Harootune Otis was baptized in the Armenian Apostolic Church and described that community as being less than hospitable to openly transgender or nonbinary individuals.

One visible way Friends can demonstrate and practice awareness is to offer pronoun stickers to attach to nametags so that Friends are able to address trans and non-binary individuals correctly, according to Yelena Forrester, clerk of Chester (Pa.) Meeting, which does not have a trans-affirming minute but adopted a minute of support for transgender individuals facing persecution in Uganda.

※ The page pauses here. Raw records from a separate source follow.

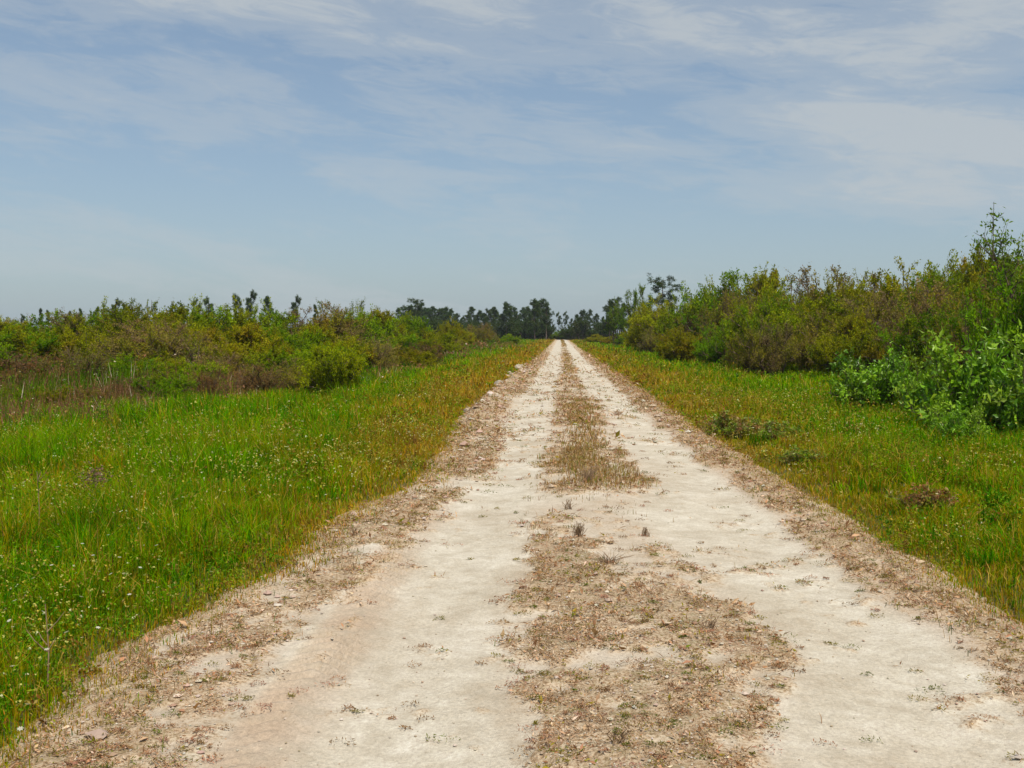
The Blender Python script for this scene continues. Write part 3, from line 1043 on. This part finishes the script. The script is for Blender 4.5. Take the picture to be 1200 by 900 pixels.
def plant(root_name, key, X, Y, R, H, cat, rz=None, glossy=False, i=None, sink=.05):
    """a woody plant: an Empty at its foot that parents stems and foliage"""
    me_s, me_f = KIND[key][random.randrange(len(KIND[key])) if i is None else i]
    e = bpy.data.objects.new(root_name, None)
    COL.objects.link(e)
    e.empty_display_size = .3
    e.location = (X, Y, float(ground_z(X, Y)) - sink)
    e.rotation_euler = (0, 0, random.uniform(0, 6.28) if rz is None else rz)
    e.scale = (R, R * random.uniform(.85, 1.15), H)
    e['category'] = cat
    for nm, me, mt in (('stems', me_s, M_TWIG), ('foliage', me_f, M_GLOSSY if glossy else M_LEAF)):
        c = bpy.data.objects.new(nm, me)
        COL.objects.link(c)
        if not me.materials:
            me.materials.append(mt)
        c.parent = e
    return e


ORD = ['first', 'second', 'third', 'fourth', 'fifth', 'sixth', 'seventh', 'eighth', 'ninth', 'tenth', 'eleventh', 'twelfth',
       'thirteenth', 'fourteenth', 'fifteenth', 'sixteenth', 'seventeenth', 'eighteenth', 'nineteenth', 'twentieth'] + \
      ['twenty-' + s for s in ('first', 'second', 'third', 'fourth', 'fifth', 'sixth', 'seventh', 'eighth', 'ninth')] + ['thirtieth'] + \
      ['thirty-' + s for s in ('first', 'second', 'third', 'fourth', 'fifth', 'sixth', 'seventh', 'eighth', 'ninth')] + ['fortieth'] + \
      ['forty-' + s for s in ('first', 'second', 'third', 'fourth', 'fifth', 'sixth', 'seventh', 'eighth', 'ninth')] + ['fiftieth']


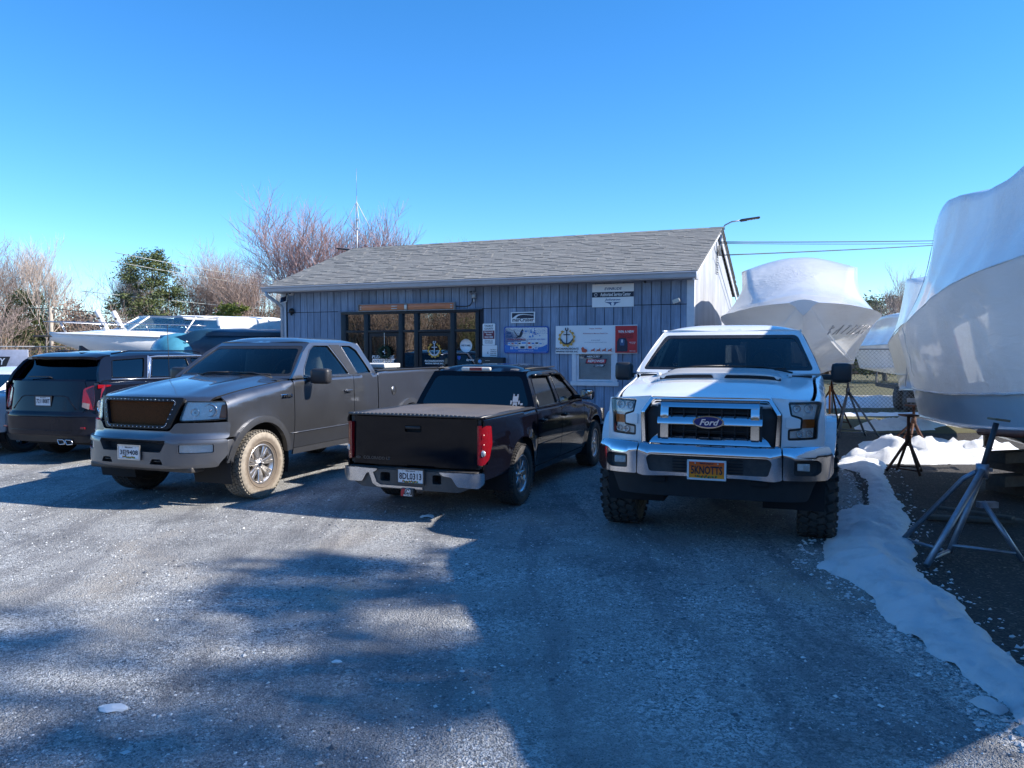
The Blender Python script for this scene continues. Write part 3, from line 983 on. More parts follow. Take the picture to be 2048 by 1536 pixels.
    m.build('suspension_strut', M('spring_steel', (.08, .08, .08), .5, .6), root)
    # vent visors / door pillar gleam, antenna
    m = MB(); m.tube([(1.42, .86, 1.33), (1.40, .86, 2.1)], .004, 5); m.sphere((1.42, .86, 1.345), .018); m.build('aerial', BLACK, root)
    return root

grey = build_grey()

# white checker-plate toolbox standing in the grey truck's bed
def build_toolbox():
    ex = Vector((math.cos(R(69.3)), math.sin(R(69.3)))); ey = Vector((-ex.y, ex.x))
    p = Vector((-4.25, 8.66)) + ex * 4.25
    root = empty('toolbox', (p.x, p.y, .96), R(69.3), 'white ribbed steel toolbox lying across the bed of the grey pickup', 'toolbox')
    w = M('toolbox_white', (.68, .67, .64), .45, .1, .08, 10, .2, 80)
    m = MB(); m.box((0, 0, .27), (.42, 1.74, .50), None, .01); b = m.build('box_body', w, root)
    for i in range(14):
        y = -.84 + i * .13
        r = MB(); r.box((-.213, y, .45), (.008, .05, .09)); r.build('rib', w, b)
    m = MB(); m.box((0, 0, .555), (.50, 1.82, .07), None, .015); m.build('lid', w, root)
build_toolbox()

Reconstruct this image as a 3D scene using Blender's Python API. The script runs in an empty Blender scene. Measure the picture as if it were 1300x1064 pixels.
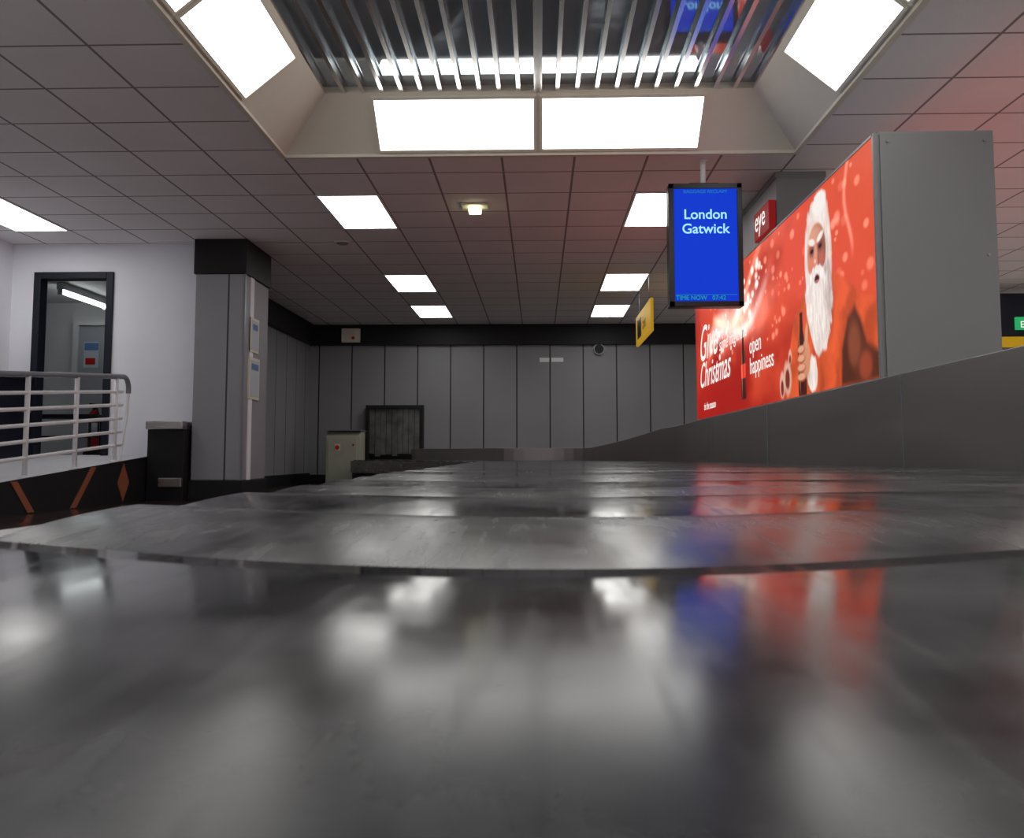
import bpy, math, random, bisect, bmesh
import numpy as np
from mathutils import Vector, Matrix
random.seed(4)
H=0.48            # camera height above floor; all z values below are relative to lens height
S=bpy.context.scene
COL=S.collection
S.view_settings.view_transform='Standard'; S.view_settings.look='None'

# ---------------------------------------------------------------- helpers
def nodes(name):
    m=bpy.data.materials.new(name); m.use_nodes=True
    nt=m.node_tree; b=nt.nodes['Principled BSDF']
    return m,nt,b
def pmat(name,col,rough=.5,metal=0.,noise=0.,nscale=8.,bump=0.,spec=.5,rvar=0.,stretch=(1,1,1),coat=0.):
    m,nt,b=nodes(name)
    b.inputs['Base Color'].default_value=(*col,1); b.inputs['Roughness'].default_value=rough
    b.inputs['Metallic'].default_value=metal; b.inputs['Specular IOR Level'].default_value=spec
    b.inputs['Coat Weight'].default_value=coat
    tc=nt.nodes.new('ShaderNodeTexCoord'); mp=nt.nodes.new('ShaderNodeMapping'); mp.inputs['Scale'].default_value=stretch
    nt.links.new(tc.outputs['Object'],mp.inputs['Vector'])
    n=nt.nodes.new('ShaderNodeTexNoise'); n.inputs['Scale'].default_value=nscale; n.inputs['Detail'].default_value=5
    nt.links.new(mp.outputs['Vector'],n.inputs['Vector'])
    if noise>0:
        r=nt.nodes.new('ShaderNodeMapRange'); r.inputs['To Min'].default_value=1-noise; r.inputs['To Max'].default_value=1+noise
        nt.links.new(n.outputs['Fac'],r.inputs['Value'])
        mx=nt.nodes.new('ShaderNodeMix'); mx.data_type='RGBA'; mx.blend_type='MULTIPLY'; mx.inputs['Factor'].default_value=1
        mx.inputs['A'].default_value=(*col,1); nt.links.new(r.outputs['Result'],mx.inputs['B'])
        nt.links.new(mx.outputs['Result'],b.inputs['Base Color'])
    if rvar>0:
        r=nt.nodes.new('ShaderNodeMapRange'); r.inputs['From Min'].default_value=.3; r.inputs['From Max'].default_value=.7
        r.inputs['To Min'].default_value=max(.02,rough-rvar); r.inputs['To Max'].default_value=rough+rvar
        nt.links.new(n.outputs['Fac'],r.inputs['Value']); nt.links.new(r.outputs['Result'],b.inputs['Roughness'])
    if bump>0:
        bp=nt.nodes.new('ShaderNodeBump'); bp.inputs['Strength'].default_value=bump; bp.inputs['Distance'].default_value=.01
        nt.links.new(n.outputs['Fac'],bp.inputs['Height']); nt.links.new(bp.outputs['Normal'],b.inputs['Normal'])
    return m
def emit(name,col,st):
    m,nt,b=nodes(name)
    b.inputs['Base Color'].default_value=(*[c*.06 for c in col],1)
    b.inputs['Emission Color'].default_value=(*col,1); b.inputs['Emission Strength'].default_value=st
    b.inputs['Roughness'].default_value=.5; b.inputs['Specular IOR Level'].default_value=.08
    return m
def seam_mat(name,base,line,axes,rough=.6,noise=.06,lw=.012,bump=0):
    m,nt,b=nodes(name); N=nt.nodes; L=nt.links
    tc=N.new('ShaderNodeTexCoord'); sp=N.new('ShaderNodeSeparateXYZ'); L.new(tc.outputs['Object'],sp.inputs[0])
    masks=[]
    for ax,spc,off in axes:
        a=N.new('ShaderNodeMath'); a.operation='SUBTRACT'; L.new(sp.outputs[ax],a.inputs[0]); a.inputs[1].default_value=off-spc/2
        p=N.new('ShaderNodeMath'); p.operation='DIVIDE'; L.new(a.outputs[0],p.inputs[0]); p.inputs[1].default_value=spc
        f=N.new('ShaderNodeMath'); f.operation='FRACT'; L.new(p.outputs[0],f.inputs[0])
        c=N.new('ShaderNodeMath'); c.operation='COMPARE'; L.new(f.outputs[0],c.inputs[0]); c.inputs[1].default_value=.5; c.inputs[2].default_value=lw/spc
        masks.append(c.outputs[0])
    o=masks[0]
    for k in masks[1:]:
        x=N.new('ShaderNodeMath'); x.operation='MAXIMUM'; L.new(o,x.inputs[0]); L.new(k,x.inputs[1]); o=x.outputs[0]
    n=N.new('ShaderNodeTexNoise'); n.inputs['Scale'].default_value=1.2; n.inputs['Detail'].default_value=4; L.new(tc.outputs['Object'],n.inputs['Vector'])
    r=N.new('ShaderNodeMapRange'); r.inputs['To Min'].default_value=1-noise*2; r.inputs['To Max'].default_value=1+noise*2; L.new(n.outputs['Fac'],r.inputs['Value'])
    mu=N.new('ShaderNodeMix'); mu.data_type='RGBA'; mu.blend_type='MULTIPLY'; mu.inputs['Factor'].default_value=1
    mu.inputs['A'].default_value=(*base,1); L.new(r.outputs['Result'],mu.inputs['B'])
    mx=N.new('ShaderNodeMix'); mx.data_type='RGBA'; L.new(o,mx.inputs['Factor']); L.new(mu.outputs['Result'],mx.inputs['A']); mx.inputs['B'].default_value=(*line,1)
    L.new(mx.outputs['Result'],b.inputs['Base Color']); b.inputs['Roughness'].default_value=rough
    if bump>0:
        n2=N.new('ShaderNodeTexNoise'); n2.inputs['Scale'].default_value=60; L.new(tc.outputs['Object'],n2.inputs['Vector'])
        bp=N.new('ShaderNodeBump'); bp.inputs['Strength'].default_value=bump; bp.inputs['Distance'].default_value=.004
        L.new(n2.outputs['Fac'],bp.inputs['Height']); L.new(bp.outputs['Normal'],b.inputs['Normal'])
    return m
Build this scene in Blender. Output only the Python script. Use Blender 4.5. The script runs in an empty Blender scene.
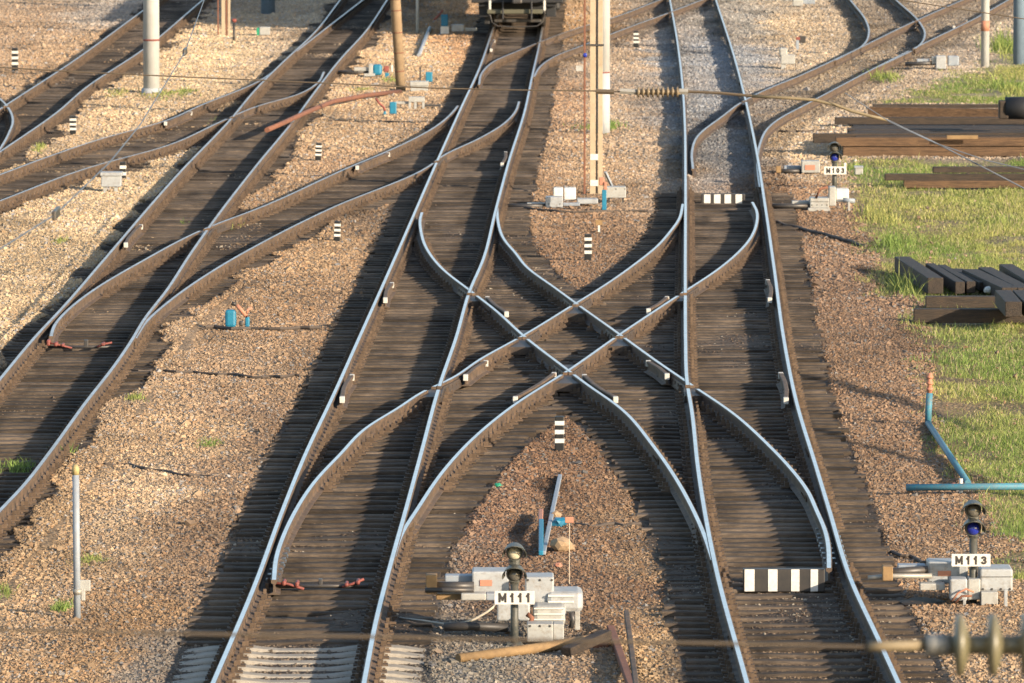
import bpy, bmesh, math, random
import numpy as np
from mathutils import Vector, Matrix
random.seed(7); rng = np.random.default_rng(11)
scene = bpy.context.scene
COL = scene.collection
# ------------------------------------------------------------------ camera
CAM_H, PITCH, FPX, CX, CY = 10.32, math.radians(4.93), 7417.0, 512.0, 341.5
cam = bpy.data.cameras.new('camera'); camo = bpy.data.objects.new('camera', cam); COL.objects.link(camo)
camo.location = (0, 0, CAM_H); camo.rotation_euler = (math.pi/2 - PITCH, 0, 0)
cam.sensor_width = 36.0; cam.lens = FPX/1024*36.0; cam.clip_start = 1.0; cam.clip_end = 9000
cam.dof.use_dof = True; cam.dof.focus_distance = 100.0; cam.dof.aperture_fstop = 7.2
scene.camera = camo
cP, sP = math.cos(PITCH), math.sin(PITCH)
def _dir(px, py):
    a, b = (px-CX)/FPX, (CY-py)/FPX
    return a, cP + b*sP, -sP + b*cP
def at(px, py, z=0.0):                       # point of the ground (height z) seen in that direction
    a, b, c = _dir(px, py); t = (z-CAM_H)/c
    return Vector((a*t, b*t, z))
def ry(px, py, Y):                           # point at the distance Y in that direction
    a, b, c = _dir(px, py); t = Y/b
    return Vector((a*t, Y, CAM_H + c*t))
def ppm(Y, z=0.0):                           # pixels per metre at a distance
    return FPX/(Y*cP + (CAM_H-z)*sP)
GZ = -0.235
# ------------------------------------------------------------------ materials
def new_mat(name):
    m = bpy.data.materials.new(name); m.use_nodes = True
    nt = m.node_tree; b = nt.nodes['Principled BSDF']
    return m, nt, b
def N(nt, t, **kw):
    n = nt.nodes.new(t)
    for k, v in kw.items():
        if k in n.inputs.keys() if isinstance(k, str) else False: n.inputs[k].default_value = v
        else: setattr(n, k, v)
    return n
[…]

Videos, articles, and books on trans experiences can help Friends understand the experiences of trans folks, according to Quirk. Meeting libraries can feature books and pamphlets about the experiences of transgender people. Meetinghouses can display rainbow flags, and if a meeting holds hymn sings, it can incorporate queer-affirming hymns, such as those in the collection Songs for the Holy Other. Meeting websites and social media posts can actively affirm trans people. Meeting members can also march in local LGBT pride parades.

Silence can suppress minority voices and meetings must deliberately integrate them into meetings for worship with attention to business, according to Brittany Koresch, who attends North Columbus (Ohio) Meeting. Meetings can uplift trans members by reading a statement of affirming values before each meeting for business. Koresch was part of the meeting community when the trans-affirming minute was adopted. The meeting endorsed the minute before Koresch openly identified as non-binary.